Collected data:

--------------------

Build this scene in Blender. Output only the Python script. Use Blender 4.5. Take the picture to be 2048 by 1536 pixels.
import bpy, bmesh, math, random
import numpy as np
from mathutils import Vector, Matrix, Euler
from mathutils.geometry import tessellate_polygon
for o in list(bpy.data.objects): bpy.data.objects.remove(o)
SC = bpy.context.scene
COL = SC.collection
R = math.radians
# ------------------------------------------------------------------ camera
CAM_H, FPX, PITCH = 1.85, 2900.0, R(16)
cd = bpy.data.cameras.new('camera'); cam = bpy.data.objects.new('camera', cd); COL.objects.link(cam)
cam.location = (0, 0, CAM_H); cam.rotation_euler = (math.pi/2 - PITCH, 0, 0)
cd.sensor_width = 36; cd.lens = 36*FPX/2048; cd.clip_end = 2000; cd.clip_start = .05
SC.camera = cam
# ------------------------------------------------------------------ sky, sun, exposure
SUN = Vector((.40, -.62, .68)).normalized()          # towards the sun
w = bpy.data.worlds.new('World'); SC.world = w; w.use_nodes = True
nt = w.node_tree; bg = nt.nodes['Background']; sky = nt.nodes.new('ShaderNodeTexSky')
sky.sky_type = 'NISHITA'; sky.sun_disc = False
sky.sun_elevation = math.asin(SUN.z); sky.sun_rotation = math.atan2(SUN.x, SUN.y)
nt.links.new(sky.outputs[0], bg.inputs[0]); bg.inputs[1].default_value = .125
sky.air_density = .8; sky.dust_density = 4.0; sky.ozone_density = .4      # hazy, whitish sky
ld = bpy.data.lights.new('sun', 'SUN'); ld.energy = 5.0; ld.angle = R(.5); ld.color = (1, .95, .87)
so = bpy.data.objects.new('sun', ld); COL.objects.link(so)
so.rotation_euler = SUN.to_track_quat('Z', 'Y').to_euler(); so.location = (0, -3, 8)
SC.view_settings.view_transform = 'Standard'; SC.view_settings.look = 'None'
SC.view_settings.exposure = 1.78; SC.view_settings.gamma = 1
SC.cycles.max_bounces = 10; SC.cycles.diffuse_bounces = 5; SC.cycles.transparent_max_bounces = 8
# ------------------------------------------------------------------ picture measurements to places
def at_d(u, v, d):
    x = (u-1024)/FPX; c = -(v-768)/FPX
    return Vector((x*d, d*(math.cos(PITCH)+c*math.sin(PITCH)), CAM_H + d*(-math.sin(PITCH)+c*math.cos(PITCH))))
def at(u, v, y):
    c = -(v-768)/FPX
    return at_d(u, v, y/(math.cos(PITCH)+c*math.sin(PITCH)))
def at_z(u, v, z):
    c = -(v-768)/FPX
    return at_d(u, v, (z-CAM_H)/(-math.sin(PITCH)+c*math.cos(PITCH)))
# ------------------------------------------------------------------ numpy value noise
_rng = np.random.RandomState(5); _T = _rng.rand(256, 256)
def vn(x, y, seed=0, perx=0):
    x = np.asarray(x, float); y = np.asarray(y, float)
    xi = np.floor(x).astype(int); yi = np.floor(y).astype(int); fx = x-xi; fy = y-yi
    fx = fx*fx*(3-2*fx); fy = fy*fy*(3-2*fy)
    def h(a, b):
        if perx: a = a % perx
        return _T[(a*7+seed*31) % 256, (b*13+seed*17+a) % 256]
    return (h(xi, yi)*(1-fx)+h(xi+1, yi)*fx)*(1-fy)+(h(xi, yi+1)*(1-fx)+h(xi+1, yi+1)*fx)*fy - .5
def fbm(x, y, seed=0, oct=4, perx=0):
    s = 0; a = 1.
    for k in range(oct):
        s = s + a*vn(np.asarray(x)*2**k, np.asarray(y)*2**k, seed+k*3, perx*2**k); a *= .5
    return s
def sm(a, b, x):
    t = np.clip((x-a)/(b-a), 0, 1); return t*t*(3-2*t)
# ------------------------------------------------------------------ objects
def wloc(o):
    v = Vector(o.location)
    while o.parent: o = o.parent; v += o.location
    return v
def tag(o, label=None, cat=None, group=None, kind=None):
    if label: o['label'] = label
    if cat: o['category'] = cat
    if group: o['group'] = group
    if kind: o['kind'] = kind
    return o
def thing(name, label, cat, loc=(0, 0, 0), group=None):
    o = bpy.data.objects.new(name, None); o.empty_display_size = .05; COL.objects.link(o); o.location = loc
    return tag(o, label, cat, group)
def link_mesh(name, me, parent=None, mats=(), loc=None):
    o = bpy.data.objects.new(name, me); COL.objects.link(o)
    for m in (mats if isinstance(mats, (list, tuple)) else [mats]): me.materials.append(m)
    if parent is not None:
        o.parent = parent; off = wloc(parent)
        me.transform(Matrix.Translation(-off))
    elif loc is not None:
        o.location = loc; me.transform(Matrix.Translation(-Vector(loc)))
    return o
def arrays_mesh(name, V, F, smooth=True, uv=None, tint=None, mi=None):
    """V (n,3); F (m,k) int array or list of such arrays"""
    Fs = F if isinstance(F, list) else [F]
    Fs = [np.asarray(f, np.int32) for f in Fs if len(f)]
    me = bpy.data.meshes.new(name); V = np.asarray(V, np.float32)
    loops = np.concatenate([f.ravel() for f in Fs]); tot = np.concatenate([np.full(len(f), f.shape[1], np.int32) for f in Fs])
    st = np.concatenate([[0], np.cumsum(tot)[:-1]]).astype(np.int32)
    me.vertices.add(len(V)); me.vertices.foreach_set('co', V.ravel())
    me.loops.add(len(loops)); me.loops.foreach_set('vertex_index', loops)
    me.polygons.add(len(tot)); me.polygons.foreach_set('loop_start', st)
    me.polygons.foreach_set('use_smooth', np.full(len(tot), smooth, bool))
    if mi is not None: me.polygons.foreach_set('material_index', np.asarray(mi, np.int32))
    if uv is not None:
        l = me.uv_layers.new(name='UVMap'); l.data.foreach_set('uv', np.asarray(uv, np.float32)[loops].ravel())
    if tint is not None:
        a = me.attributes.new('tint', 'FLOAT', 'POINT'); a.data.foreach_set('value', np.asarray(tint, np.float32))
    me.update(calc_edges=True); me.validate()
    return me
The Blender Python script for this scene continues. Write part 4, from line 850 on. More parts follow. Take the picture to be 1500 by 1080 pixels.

--------------------

● Required task
Reproduce each entry word for word.

● Written reply
Build this scene in Blender. Output only the Python script. Use Blender 4.5. Take the picture to be 2048 by 1536 pixels.
import bpy, bmesh, math, random
import numpy as np
from mathutils import Vector, Matrix, Euler
from mathutils.geometry import tessellate_polygon
for o in list(bpy.data.objects): bpy.data.objects.remove(o)
SC = bpy.context.scene
COL = SC.collection
R = math.radians
# ------------------------------------------------------------------ camera
CAM_H, FPX, PITCH = 1.85, 2900.0, R(16)
cd = bpy.data.cameras.new('camera'); cam = bpy.data.objects.new('camera', cd); COL.objects.link(cam)
cam.location = (0, 0, CAM_H); cam.rotation_euler = (math.pi/2 - PITCH, 0, 0)
cd.sensor_width = 36; cd.lens = 36*FPX/2048; cd.clip_end = 2000; cd.clip_start = .05
SC.camera = cam
# ------------------------------------------------------------------ sky, sun, exposure
SUN = Vector((.40, -.62, .68)).normalized()          # towards the sun
w = bpy.data.worlds.new('World'); SC.world = w; w.use_nodes = True
nt = w.node_tree; bg = nt.nodes['Background']; sky = nt.nodes.new('ShaderNodeTexSky')
sky.sky_type = 'NISHITA'; sky.sun_disc = False
sky.sun_elevation = math.asin(SUN.z); sky.sun_rotation = math.atan2(SUN.x, SUN.y)
nt.links.new(sky.outputs[0], bg.inputs[0]); bg.inputs[1].default_value = .125
sky.air_density = .8; sky.dust_density = 4.0; sky.ozone_density = .4      # hazy, whitish sky
ld = bpy.data.lights.new('sun', 'SUN'); ld.energy = 5.0; ld.angle = R(.5); ld.color = (1, .95, .87)
so = bpy.data.objects.new('sun', ld); COL.objects.link(so)
so.rotation_euler = SUN.to_track_quat('Z', 'Y').to_euler(); so.location = (0, -3, 8)
SC.view_settings.view_transform = 'Standard'; SC.view_settings.look = 'None'
SC.view_settings.exposure = 1.78; SC.view_settings.gamma = 1
SC.cycles.max_bounces = 10; SC.cycles.diffuse_bounces = 5; SC.cycles.transparent_max_bounces = 8
# ------------------------------------------------------------------ picture measurements to places
def at_d(u, v, d):
    x = (u-1024)/FPX; c = -(v-768)/FPX
    return Vector((x*d, d*(math.cos(PITCH)+c*math.sin(PITCH)), CAM_H + d*(-math.sin(PITCH)+c*math.cos(PITCH))))
def at(u, v, y):
    c = -(v-768)/FPX
    return at_d(u, v, y/(math.cos(PITCH)+c*math.sin(PITCH)))
def at_z(u, v, z):
    c = -(v-768)/FPX
    return at_d(u, v, (z-CAM_H)/(-math.sin(PITCH)+c*math.cos(PITCH)))
# ------------------------------------------------------------------ numpy value noise
_rng = np.random.RandomState(5); _T = _rng.rand(256, 256)
def vn(x, y, seed=0, perx=0):
    x = np.asarray(x, float); y = np.asarray(y, float)
    xi = np.floor(x).astype(int); yi = np.floor(y).astype(int); fx = x-xi; fy = y-yi
    fx = fx*fx*(3-2*fx); fy = fy*fy*(3-2*fy)
    def h(a, b):
        if perx: a = a % perx
        return _T[(a*7+seed*31) % 256, (b*13+seed*17+a) % 256]
    return (h(xi, yi)*(1-fx)+h(xi+1, yi)*fx)*(1-fy)+(h(xi, yi+1)*(1-fx)+h(xi+1, yi+1)*fx)*fy - .5
def fbm(x, y, seed=0, oct=4, perx=0):
    s = 0; a = 1.
    for k in range(oct):
        s = s + a*vn(np.asarray(x)*2**k, np.asarray(y)*2**k, seed+k*3, perx*2**k); a *= .5
    return s
def sm(a, b, x):
    t = np.clip((x-a)/(b-a), 0, 1); return t*t*(3-2*t)
# ------------------------------------------------------------------ objects
def wloc(o):
    v = Vector(o.location)
    while o.parent: o = o.parent; v += o.location
    return v
def tag(o, label=None, cat=None, group=None, kind=None):
    if label: o['label'] = label
    if cat: o['category'] = cat
    if group: o['group'] = group
    if kind: o['kind'] = kind
    return o
def thing(name, label, cat, loc=(0, 0, 0), group=None):
    o = bpy.data.objects.new(name, None); o.empty_display_size = .05; COL.objects.link(o); o.location = loc
    return tag(o, label, cat, group)
def link_mesh(name, me, parent=None, mats=(), loc=None):
    o = bpy.data.objects.new(name, me); COL.objects.link(o)
    for m in (mats if isinstance(mats, (list, tuple)) else [mats]): me.materials.append(m)
    if parent is not None:
        o.parent = parent; off = wloc(parent)
        me.transform(Matrix.Translation(-off))
    elif loc is not None:
        o.location = loc; me.transform(Matrix.Translation(-Vector(loc)))
    return o
def arrays_mesh(name, V, F, smooth=True, uv=None, tint=None, mi=None):
    """V (n,3); F (m,k) int array or list of such arrays"""
    Fs = F if isinstance(F, list) else [F]
    Fs = [np.asarray(f, np.int32) for f in Fs if len(f)]
    me = bpy.data.meshes.new(name); V = np.asarray(V, np.float32)
    loops = np.concatenate([f.ravel() for f in Fs]); tot = np.concatenate([np.full(len(f), f.shape[1], np.int32) for f in Fs])
    st = np.concatenate([[0], np.cumsum(tot)[:-1]]).astype(np.int32)
    me.vertices.add(len(V)); me.vertices.foreach_set('co', V.ravel())
    me.loops.add(len(loops)); me.loops.foreach_set('vertex_index', loops)
    me.polygons.add(len(tot)); me.polygons.foreach_set('loop_start', st)
    me.polygons.foreach_set('use_smooth', np.full(len(tot), smooth, bool))
    if mi is not None: me.polygons.foreach_set('material_index', np.asarray(mi, np.int32))
    if uv is not None:
        l = me.uv_layers.new(name='UVMap'); l.data.foreach_set('uv', np.asarray(uv, np.float32)[loops].ravel())
    if tint is not None:
        a = me.attributes.new('tint', 'FLOAT', 'POINT'); a.data.foreach_set('value', np.asarray(tint, np.float32))
    me.update(calc_edges=True); me.validate()
    return me
The Blender Python script for this scene continues. Write part 4, from line 850 on. More parts follow. Take the picture to be 1500 by 1080 pixels.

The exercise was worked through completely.